DHAKA – Seventeen members of Myanmar’s immigration department are in Cox’s Bazar on the Bangladeshi coast for a week to interview Rohingya refugees to verify their repatriation claims. Aung Myo, the social welfare minister for Rakhine State, heads the delegation, the Bangladeshi officials said. Aung Myo also represented Rakhine State’s immigration and population department.
The delegation is selecting members for a pilot “family-based repatriation” project, according to the Bangladesh authorities.
Around 70 Rohingya people from 20 families were brought to a guest house for verification.

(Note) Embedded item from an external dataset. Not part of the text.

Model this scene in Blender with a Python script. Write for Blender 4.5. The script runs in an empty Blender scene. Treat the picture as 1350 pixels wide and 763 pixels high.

Mohammed Mizanur Rahman, the Refugee Relief and Repatriation Commissioner in Cox’s Bazar, told The Irrawaddy that Myanmar’s regime cleared 711 Rohingya out of 1,140 refugees proposed by Bangladesh.
“Now they are interviewing some of the 429 Rohingyas who were rejected in the original list,” he said, adding that no decision on repatriation would be made by the delegation.
Bangladesh and Myanmar began the repatriation process in 2018 but no returns have been completed.
In 2019 repatriation efforts resumed after China’s mediation but the process ceased after the coup in February 2021.
Rohingyas said they feared hasty moves by the regime.
Htway Lwin, a Rohingya rights defender in Cox’s Bazar, told The Irrawaddy that dignified repatriation is the only solution as the camps were increasingly horrific and lawless.
“How we will return to our land? Will they allow us? It is not explained, it is not their ploy. How long will we be kept in the container? We have seen photos of containers and it was not clear when we will be transferred to our land and what identity we will have. Otherwise, the problem will remain the same.”
Dhaka-based daily Prothom Alo reported on March 12 reported that Myanmar’s junta took diplomats from Bangladesh, India, China and five other countries to Rakhine State last week and expressed an interest in Rohingya repatriation.
According to diplomatic sources in Dhaka and Yangon, Myanmar is taking the initiative under pressure from China.
Three months after a majority of Rohingyas were driven out of Rakhine State in November 2017, an agreement on repatriation was signed between Bangladesh and Myanmar. China was behind the agreement but there has been no progress in six years.
The diplomats visited temporary camps in Maungdaw and Sittwe in Myanmar.
On Monday Bangladeshi’s Foreign Ministry said Yang Xiaokun, a rights chief at the Chinese Foreign Affairs Ministry, called Foreign Secretary Masud Bin Momen to discuss human rights and areas for cooperation.
According to the Bangladeshi Foreign Affairs Ministry, China and Bangladesh debated multilateral rights in Dhaka on Sunday and discussed “their national human rights philosophy and achievements, ongoing developments and cooperation on human rights in the UN multilateral framework”.
“The two sides also discussed the situation of forcibly displaced Rohingya people,” the statement said.
Diplomatic sources told the Prothom Alo that China has been calling for repatriations to begin before the monsoon in June while April 24 has been set as a deadline for Myanmar to put its counterargument regarding the Rohingya genocide case at the International Court of Justice.
Bangladesh had been hosting about a million Rohingya, who mostly arrived during the August 2017 military crackdown.
The Bangladesh government earlier handed over a list of 862,000 Rohingyas to Myanmar and said it would take around 70,000 of them.